In the Narrows I opened my hands. In the Narrows I emptied my hands
And saw no other riches, heard no other riches
but cool fountains running Pomagranates or Zephyrs, or Kisses.
Each to his own weapon, I said:
In the Narrows I’ll open my pomegranates.
In the narrows I’ll erect the Zephyrs as guards.
I’ll unleash the old kisses canonized by my longing.
Wind releases the elements and thunder assaults the mountains.

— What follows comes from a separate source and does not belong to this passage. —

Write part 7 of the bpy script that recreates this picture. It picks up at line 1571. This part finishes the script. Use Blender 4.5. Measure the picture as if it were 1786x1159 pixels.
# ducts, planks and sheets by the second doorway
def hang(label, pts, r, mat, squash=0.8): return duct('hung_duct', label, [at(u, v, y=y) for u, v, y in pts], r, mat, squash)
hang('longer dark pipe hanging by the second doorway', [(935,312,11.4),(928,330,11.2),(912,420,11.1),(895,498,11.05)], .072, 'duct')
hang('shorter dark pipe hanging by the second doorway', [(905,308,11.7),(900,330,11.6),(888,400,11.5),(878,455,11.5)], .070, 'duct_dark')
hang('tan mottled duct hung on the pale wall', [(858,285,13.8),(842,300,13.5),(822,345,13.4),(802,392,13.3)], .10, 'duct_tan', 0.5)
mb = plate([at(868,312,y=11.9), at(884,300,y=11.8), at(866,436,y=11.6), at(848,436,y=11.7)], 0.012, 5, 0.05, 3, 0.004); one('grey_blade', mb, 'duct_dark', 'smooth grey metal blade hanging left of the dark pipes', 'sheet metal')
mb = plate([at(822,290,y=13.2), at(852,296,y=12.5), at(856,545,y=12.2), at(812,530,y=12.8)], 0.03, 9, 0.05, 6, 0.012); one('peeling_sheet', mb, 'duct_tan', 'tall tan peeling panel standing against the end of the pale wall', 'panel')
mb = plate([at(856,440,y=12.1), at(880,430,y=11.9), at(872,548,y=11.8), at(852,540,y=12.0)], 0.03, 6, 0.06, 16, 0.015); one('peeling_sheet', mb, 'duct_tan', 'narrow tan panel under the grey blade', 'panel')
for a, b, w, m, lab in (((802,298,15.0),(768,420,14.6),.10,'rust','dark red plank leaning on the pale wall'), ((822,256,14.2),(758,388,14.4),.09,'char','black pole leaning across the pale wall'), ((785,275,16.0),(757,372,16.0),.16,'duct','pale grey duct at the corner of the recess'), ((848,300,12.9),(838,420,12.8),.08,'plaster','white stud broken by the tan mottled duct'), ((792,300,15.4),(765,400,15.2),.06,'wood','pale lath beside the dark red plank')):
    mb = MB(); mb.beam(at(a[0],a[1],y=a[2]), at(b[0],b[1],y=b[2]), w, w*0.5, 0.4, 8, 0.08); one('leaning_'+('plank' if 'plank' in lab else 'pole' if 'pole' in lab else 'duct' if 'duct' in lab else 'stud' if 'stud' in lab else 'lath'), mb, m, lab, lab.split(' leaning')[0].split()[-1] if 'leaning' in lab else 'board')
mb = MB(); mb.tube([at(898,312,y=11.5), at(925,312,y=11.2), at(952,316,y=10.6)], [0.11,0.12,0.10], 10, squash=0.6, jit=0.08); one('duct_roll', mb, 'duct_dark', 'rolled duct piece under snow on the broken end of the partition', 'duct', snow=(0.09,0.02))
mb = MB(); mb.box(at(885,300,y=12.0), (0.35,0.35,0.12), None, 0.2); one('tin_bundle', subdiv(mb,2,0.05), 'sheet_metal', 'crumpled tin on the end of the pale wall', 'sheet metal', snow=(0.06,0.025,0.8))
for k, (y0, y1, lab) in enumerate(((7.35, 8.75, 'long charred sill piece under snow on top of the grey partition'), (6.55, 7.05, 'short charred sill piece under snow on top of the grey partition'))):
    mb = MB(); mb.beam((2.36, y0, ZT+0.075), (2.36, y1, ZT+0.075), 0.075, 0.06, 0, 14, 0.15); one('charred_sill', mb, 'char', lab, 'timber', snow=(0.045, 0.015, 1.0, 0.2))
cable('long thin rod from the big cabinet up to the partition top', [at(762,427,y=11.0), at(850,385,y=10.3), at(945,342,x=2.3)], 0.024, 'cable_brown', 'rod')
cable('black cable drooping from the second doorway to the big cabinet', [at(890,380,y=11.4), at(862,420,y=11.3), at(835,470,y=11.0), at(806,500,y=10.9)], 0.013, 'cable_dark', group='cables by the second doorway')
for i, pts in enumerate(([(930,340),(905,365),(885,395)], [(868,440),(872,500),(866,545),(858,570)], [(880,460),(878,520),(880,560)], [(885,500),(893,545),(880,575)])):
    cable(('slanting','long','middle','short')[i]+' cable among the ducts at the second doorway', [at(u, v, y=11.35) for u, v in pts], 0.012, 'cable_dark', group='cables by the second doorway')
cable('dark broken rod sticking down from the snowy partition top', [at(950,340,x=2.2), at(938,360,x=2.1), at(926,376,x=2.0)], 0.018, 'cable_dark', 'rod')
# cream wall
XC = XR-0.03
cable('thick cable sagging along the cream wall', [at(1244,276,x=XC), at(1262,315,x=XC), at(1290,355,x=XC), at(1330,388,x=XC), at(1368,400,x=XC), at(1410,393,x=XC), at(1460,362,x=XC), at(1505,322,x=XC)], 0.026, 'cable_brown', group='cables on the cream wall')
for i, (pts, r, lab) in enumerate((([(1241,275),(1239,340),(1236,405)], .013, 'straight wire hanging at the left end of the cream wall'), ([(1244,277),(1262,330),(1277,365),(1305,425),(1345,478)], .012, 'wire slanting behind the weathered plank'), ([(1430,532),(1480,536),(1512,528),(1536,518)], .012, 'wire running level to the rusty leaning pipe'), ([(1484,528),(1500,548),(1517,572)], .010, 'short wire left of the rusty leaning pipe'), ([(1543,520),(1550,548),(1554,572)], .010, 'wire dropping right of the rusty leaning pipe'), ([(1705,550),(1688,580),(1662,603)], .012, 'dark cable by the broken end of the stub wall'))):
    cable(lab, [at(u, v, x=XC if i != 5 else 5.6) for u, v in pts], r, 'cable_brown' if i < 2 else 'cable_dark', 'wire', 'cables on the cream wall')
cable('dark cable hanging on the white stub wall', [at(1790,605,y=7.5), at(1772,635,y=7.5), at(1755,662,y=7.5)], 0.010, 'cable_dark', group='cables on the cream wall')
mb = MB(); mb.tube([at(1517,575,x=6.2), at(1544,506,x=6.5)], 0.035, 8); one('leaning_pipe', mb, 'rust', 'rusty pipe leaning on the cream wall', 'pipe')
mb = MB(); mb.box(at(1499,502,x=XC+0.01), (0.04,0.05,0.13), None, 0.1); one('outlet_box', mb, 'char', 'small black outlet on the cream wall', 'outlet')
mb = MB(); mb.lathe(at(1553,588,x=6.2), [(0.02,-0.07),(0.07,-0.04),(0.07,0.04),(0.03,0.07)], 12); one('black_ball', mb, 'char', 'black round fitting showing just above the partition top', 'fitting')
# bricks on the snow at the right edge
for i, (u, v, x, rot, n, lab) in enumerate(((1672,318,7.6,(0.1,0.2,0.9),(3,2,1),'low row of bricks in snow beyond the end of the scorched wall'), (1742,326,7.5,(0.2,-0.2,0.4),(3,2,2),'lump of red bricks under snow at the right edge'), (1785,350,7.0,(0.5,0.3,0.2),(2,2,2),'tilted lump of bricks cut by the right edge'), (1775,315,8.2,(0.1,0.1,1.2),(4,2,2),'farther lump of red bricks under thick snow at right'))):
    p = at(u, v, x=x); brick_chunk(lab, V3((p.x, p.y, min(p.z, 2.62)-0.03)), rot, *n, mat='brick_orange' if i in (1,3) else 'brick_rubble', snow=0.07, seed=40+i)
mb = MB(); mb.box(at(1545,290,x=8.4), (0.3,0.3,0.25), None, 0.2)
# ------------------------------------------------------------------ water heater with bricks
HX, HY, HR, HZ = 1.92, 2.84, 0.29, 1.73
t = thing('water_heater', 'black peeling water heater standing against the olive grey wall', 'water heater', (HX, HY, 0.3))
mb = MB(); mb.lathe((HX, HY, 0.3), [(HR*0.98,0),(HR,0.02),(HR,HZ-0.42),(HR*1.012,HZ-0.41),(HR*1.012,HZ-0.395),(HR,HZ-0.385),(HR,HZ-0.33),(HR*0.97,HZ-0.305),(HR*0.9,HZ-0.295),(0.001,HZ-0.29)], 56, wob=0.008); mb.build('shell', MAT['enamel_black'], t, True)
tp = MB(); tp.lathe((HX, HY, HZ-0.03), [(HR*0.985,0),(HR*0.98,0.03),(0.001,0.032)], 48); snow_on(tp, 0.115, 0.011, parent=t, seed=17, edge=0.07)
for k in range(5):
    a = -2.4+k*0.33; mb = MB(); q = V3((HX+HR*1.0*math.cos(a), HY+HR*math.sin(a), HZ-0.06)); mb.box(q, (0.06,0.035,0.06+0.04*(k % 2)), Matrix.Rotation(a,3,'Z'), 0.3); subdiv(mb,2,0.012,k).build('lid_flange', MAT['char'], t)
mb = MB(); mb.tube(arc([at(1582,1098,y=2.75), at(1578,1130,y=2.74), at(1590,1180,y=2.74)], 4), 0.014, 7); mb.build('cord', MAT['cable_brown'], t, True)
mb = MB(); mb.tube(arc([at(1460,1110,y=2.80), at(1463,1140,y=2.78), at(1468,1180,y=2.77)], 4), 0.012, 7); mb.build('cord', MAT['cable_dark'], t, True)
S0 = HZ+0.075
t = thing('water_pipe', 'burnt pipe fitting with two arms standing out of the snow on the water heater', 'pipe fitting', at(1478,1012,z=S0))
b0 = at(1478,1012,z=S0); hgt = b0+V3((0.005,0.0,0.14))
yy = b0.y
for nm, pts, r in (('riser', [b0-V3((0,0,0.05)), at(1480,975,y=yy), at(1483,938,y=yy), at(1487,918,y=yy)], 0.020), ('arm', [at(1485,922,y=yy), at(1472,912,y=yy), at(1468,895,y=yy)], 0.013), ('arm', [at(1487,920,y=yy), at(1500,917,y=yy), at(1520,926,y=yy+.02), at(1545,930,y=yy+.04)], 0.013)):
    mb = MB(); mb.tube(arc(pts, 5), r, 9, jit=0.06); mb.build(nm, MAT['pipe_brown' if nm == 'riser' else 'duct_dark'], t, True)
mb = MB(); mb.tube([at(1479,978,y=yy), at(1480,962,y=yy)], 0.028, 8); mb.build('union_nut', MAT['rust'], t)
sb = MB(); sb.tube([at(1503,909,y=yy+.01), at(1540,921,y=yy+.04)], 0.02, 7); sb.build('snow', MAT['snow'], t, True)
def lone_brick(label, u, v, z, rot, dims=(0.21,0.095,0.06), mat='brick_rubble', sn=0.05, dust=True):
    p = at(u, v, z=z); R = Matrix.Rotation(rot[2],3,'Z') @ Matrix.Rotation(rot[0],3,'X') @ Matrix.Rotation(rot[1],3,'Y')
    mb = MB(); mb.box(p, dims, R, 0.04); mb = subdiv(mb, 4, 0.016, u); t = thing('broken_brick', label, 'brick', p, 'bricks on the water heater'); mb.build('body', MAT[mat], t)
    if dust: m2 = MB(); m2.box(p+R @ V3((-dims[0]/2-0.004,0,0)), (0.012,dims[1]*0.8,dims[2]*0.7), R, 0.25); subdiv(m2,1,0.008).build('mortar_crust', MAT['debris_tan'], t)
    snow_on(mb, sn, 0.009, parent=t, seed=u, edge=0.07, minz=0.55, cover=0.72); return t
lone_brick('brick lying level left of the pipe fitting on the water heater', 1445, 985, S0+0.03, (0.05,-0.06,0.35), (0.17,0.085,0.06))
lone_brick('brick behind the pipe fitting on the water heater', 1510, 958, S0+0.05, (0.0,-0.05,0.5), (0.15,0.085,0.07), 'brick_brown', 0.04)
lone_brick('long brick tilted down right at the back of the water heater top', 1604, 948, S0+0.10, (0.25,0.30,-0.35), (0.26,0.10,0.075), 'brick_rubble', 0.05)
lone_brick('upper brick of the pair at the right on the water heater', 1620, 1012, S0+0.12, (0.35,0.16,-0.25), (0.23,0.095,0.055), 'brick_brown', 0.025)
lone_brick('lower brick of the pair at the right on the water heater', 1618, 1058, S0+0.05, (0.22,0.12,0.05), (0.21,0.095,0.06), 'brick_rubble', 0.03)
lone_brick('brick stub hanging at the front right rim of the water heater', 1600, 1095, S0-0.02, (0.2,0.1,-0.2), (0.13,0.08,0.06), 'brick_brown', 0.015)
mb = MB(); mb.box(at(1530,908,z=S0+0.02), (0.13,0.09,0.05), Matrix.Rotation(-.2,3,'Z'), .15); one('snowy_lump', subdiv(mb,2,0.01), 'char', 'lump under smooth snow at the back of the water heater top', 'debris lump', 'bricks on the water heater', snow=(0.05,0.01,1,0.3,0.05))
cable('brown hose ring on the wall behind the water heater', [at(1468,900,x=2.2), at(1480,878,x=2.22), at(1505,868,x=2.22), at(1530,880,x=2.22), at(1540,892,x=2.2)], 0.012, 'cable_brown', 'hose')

Fate of the innocents, you are my own fate. (6)
The Map
Footnotes
(1) (From Axion Esti. See: https://www.youtube.com/watch?v=r03lXgteyxo for Theodorakis composition of the
poem with English subtitles. Like so much Greek poetry, Elytis lyrics were perfect
for musical accompaniment.
(2) From ΤΟ ΔΩΜΑΤΙΟ ΜΕ ΤΙΣ ΕΙΚΟΝΕΣ. (3) His influences there were intellectuals like Constantinos Tsatsos and Panagiotis Kannelopoulos.
(4) In his nobel
speech he comments on the difficulty of translation: We know you and you know us through the 20 or 30
per cent that remains of a work after translation. We are suffering from the
absence of a common language.
(5) I imagine that it is a poet’s body spread out on the table as
the coroner begins ... But there are
echoes of ancient sacrifice – a reading of entrails, a fertility rite and
more... (I used the Keely translations but made a few changes)
(6) Here Then am I is
the beginning of Part two of Axion Esti when the ‘hero’ comes face to face with
the world of experience. There are Minoan, and Mycenean echoes, and then the
confrontation with “the determined” which Keely translated as ‘fascists’. The
poet releases his treasure in the Narrows (Charybdis and Scylla?) because that is all he can do.